Space filling curves can allow faster data retrieval times when used with table column statistics. When this happens, the query can skip larger chunks of data minimizing the number of files that need to be traversed. Here, at Analytics Platform, we ran the Z ordering and compared it with our naive and linear results. We saw the data footprint decrease by 16% from linear ordering. In this case, our naive data was 1.5TB, 398GB for linear, and 334GB when Z ordering was applied.
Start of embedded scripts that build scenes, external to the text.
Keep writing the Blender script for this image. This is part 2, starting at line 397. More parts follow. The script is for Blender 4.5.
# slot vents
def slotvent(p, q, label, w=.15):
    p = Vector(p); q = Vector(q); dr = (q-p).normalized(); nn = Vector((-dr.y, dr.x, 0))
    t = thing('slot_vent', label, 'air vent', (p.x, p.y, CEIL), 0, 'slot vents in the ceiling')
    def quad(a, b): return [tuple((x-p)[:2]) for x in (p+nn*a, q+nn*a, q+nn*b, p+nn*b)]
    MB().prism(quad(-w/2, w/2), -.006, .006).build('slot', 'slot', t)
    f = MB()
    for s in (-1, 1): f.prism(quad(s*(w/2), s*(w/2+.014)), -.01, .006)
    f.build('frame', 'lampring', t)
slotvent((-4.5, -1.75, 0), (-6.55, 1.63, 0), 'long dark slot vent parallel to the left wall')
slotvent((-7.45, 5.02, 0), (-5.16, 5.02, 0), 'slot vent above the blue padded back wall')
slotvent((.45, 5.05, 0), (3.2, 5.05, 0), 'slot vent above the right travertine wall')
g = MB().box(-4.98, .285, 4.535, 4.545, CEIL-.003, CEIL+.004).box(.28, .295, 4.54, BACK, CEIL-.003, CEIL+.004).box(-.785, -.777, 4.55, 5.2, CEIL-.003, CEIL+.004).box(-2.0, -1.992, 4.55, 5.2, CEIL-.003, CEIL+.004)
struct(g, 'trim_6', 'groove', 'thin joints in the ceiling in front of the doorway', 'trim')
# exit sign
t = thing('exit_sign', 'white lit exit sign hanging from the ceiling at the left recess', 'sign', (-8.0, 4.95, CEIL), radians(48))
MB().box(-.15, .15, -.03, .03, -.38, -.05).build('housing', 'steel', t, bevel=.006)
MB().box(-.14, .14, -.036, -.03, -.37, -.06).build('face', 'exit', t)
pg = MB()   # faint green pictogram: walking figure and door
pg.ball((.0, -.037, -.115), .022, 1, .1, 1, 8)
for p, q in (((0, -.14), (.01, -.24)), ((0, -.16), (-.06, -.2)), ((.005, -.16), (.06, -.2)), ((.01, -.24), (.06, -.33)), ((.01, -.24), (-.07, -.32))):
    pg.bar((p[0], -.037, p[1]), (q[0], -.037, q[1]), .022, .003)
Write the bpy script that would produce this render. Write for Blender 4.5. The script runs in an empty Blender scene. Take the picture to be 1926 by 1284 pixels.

We have not done a full performance test on large data sets with table statistics. We are unable to show the benefits on our data using Z ordering. However, both Amazon and Databricks have articles outlining performance gains when Z ordering is used. For our use case, we neither used an Amazon cluster nor Databricks optimization in Deltalake. Everything was built in house for use on our on premise cluster.

Validation

We ran a validation suite to validate data optimization was an idempotent transformation when it came to the data. First we ran through standard metrics such as counts, min, max, etc on columns for the naive and optimized data and finally hashed both data sets to generate a checksum.

Conclusion

Over the past year and a half since we started using this optimized compaction, we have generated data savings of between 50-70% on our largest data sets. This has improved our cluster utilization, slowed down our rate of server expansion, freed up our operations team from constantly needing to rebalance nodes, and achieved performance gains allowing our data model and data science teams to run their pipelines quicker with less resources. However, we are not done yet. We are expanding data compaction to most of our datasets in our on-premise cluster.